ALBUM OF THE DAY
Album of the Day: Helm, “Chemical Flowers”
By J. Edward Keyes · May 23, 2019 Merch for this release:
Vinyl LP, Compact Disc (CD)

In the music he makes as Helm, Luke Younger has always seemed dedicated to exploring the grotesque. There were moments on his 2012 high-water mark Impossible Symmetry that didn’t sound like music so much as Younger lowering a tiny microphone down his throat and into his stomach, and recording the ambient gurgling and bubbling. By that metric, Chemical Flowers represents something of a shift to the middle: opening track “Capital Crisis” may kick off with a shriek of Pendereckian strings, but it soon settles into a kind of placid ambience, with a warm bed of synths topped with what sounds like the lulling rhythms of a train. Like 2015’s Olympic Mess, Chemical Flowers is meant as a meditation on urban decay and late-stage capitalism, and as such, the songs feel more mechanized, factory-like, and robotic: the bug-zap crackle and speeding-car synths that occupy the foreground of the contemplative “Lizard in Fear,” the CB radio static that twists its way through “Body Rushes.” Younger remains one of the most gifted collagists in electronic music, but here, he puts that talent to work in songs that are more interested in subtly disquieting the listener than outright disgusting them.

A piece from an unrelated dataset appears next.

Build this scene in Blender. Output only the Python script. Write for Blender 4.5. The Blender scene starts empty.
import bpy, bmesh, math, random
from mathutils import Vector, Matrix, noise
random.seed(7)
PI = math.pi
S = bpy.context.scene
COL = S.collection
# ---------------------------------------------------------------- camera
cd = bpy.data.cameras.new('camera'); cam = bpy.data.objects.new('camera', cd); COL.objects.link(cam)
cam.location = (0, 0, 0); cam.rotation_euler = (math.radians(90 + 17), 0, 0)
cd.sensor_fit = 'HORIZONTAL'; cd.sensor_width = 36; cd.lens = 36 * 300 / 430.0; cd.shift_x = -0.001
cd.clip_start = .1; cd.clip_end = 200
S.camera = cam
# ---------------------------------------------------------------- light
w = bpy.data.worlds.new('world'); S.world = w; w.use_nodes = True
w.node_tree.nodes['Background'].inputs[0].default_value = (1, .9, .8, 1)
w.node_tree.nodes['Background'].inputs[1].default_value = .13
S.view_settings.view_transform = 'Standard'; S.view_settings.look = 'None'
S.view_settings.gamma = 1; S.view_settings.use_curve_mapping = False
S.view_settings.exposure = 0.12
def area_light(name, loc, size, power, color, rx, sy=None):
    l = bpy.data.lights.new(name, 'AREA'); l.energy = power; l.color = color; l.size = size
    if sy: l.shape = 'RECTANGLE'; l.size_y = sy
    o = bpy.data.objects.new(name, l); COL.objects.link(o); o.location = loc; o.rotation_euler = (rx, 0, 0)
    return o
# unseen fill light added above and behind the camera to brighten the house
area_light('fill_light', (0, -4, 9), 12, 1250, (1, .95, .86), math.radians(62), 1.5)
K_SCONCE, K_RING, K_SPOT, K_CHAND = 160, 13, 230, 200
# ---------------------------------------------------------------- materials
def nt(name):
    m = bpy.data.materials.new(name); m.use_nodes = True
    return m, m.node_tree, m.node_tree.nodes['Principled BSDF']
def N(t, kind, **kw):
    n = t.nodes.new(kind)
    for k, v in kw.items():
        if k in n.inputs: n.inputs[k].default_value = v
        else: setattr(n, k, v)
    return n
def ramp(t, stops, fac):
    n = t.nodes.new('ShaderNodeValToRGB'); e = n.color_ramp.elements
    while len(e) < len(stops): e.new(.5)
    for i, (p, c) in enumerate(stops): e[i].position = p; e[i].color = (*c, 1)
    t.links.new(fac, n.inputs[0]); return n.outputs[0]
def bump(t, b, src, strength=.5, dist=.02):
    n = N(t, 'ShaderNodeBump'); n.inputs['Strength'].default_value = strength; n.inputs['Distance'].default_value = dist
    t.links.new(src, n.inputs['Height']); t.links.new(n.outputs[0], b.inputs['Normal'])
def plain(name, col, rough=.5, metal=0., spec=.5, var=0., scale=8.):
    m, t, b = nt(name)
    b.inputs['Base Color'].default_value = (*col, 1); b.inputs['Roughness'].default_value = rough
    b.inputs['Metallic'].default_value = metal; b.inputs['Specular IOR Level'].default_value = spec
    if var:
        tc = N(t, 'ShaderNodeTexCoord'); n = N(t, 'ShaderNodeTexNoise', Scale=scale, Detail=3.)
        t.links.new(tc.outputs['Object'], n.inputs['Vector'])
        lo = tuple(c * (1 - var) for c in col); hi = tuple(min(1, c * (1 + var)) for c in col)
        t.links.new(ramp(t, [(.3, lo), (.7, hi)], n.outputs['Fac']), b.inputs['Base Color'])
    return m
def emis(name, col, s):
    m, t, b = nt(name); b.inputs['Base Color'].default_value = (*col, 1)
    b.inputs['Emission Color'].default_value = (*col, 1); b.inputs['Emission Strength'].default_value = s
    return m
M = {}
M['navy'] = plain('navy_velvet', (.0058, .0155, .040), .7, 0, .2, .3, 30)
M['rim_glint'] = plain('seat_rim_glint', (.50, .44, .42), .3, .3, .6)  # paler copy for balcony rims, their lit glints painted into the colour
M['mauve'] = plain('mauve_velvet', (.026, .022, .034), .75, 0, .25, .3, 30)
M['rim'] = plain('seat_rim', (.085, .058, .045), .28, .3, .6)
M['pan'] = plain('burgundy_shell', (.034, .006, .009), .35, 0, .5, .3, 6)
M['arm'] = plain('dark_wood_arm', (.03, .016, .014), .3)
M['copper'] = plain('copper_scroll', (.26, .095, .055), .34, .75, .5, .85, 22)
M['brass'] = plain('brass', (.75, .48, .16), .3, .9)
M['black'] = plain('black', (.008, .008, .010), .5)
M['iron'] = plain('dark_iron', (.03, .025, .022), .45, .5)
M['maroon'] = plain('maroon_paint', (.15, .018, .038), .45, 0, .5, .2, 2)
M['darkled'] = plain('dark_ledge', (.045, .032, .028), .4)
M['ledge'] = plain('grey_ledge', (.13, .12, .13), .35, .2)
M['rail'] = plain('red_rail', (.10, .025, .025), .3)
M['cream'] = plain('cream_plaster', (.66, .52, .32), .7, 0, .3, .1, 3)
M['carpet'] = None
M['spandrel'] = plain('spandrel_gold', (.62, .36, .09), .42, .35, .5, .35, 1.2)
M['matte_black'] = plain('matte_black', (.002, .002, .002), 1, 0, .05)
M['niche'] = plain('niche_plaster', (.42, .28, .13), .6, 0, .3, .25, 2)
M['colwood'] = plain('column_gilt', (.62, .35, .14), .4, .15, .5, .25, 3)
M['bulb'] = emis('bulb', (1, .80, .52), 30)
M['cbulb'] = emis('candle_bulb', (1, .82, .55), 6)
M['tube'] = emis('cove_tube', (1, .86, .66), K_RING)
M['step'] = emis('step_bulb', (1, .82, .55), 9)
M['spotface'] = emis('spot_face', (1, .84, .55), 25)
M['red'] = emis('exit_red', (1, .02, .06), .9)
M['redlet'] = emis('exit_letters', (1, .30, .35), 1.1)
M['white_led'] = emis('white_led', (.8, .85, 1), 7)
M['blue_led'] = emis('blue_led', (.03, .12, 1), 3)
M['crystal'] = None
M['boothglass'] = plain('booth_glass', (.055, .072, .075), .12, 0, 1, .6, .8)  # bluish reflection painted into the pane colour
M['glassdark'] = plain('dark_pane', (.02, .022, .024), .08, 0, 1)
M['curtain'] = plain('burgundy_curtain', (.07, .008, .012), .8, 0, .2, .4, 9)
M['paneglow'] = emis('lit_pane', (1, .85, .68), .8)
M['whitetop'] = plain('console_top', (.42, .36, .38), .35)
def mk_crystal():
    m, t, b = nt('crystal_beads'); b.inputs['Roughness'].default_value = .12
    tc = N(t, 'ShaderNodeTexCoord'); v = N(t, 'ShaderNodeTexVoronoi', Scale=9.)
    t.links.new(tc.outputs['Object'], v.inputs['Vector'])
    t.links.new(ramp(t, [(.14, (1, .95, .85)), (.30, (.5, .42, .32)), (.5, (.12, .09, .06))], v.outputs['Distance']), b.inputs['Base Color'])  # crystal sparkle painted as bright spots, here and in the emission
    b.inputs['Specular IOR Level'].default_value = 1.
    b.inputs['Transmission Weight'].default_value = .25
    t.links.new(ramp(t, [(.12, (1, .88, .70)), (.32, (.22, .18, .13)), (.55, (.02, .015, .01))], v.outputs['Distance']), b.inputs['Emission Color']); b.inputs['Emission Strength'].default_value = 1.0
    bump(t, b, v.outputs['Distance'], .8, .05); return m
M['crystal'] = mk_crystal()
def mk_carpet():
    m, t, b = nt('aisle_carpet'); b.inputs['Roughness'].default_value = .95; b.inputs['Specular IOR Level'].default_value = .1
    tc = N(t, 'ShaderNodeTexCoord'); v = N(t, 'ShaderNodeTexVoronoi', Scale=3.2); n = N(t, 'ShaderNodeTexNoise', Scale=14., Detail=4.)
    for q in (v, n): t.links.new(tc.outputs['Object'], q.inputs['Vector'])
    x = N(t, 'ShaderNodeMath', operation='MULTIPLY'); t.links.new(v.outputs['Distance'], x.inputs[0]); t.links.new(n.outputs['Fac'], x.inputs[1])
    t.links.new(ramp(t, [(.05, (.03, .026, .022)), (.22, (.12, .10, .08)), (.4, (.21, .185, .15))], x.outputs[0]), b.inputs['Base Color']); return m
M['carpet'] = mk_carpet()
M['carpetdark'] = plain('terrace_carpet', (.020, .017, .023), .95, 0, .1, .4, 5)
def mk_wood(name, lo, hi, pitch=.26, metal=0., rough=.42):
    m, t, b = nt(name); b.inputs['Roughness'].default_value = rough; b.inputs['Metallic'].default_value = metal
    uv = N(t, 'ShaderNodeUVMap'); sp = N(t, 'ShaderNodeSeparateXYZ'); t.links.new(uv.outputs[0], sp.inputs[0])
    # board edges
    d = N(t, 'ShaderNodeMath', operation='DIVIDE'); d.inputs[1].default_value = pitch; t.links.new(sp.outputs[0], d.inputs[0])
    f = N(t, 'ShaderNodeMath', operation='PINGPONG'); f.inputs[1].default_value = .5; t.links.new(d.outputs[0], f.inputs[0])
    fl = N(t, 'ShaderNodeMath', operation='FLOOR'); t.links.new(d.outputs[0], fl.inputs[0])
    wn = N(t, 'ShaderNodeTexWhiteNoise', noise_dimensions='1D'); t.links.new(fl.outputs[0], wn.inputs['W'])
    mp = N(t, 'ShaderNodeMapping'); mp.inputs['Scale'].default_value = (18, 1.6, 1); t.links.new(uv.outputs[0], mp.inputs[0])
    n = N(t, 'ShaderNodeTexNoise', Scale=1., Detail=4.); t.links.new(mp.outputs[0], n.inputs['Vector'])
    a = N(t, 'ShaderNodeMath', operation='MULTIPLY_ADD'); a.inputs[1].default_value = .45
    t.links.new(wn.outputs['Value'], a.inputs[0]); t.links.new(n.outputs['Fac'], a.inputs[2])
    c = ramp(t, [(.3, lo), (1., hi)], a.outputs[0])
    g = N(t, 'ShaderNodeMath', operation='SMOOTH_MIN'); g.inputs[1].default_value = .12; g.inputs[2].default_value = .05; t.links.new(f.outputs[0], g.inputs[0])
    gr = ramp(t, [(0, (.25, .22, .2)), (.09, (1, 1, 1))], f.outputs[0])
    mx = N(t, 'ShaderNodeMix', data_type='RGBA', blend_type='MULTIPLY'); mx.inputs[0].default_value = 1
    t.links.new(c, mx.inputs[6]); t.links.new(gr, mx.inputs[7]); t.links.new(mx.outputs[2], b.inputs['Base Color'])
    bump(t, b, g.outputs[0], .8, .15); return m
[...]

That said, this is still a Helm record, and Younger at his most restrained is still plenty disturbing. The creeping “I Knew You Would Respond” is one of Younger’s best songs to date, forsaking his usual accumulation of electronic washes for a loping, stalking bassline and creepy, weeping strings courtesy of Foetus’s J.G. Thirlwell. The electronic sounds in the title track keep changing form, starting out big and major-key and then slowly glissando-ing down to a skin-crawling minor. As with his previous work, it’s clear that Younger’s vision for the future of the planet—and perhaps humans in general—is bleak. But with its frequent pastoral ambience and occasional honest-to-god melodies, Chemical Flowers seems like it offers at least the faintest possibility of hope.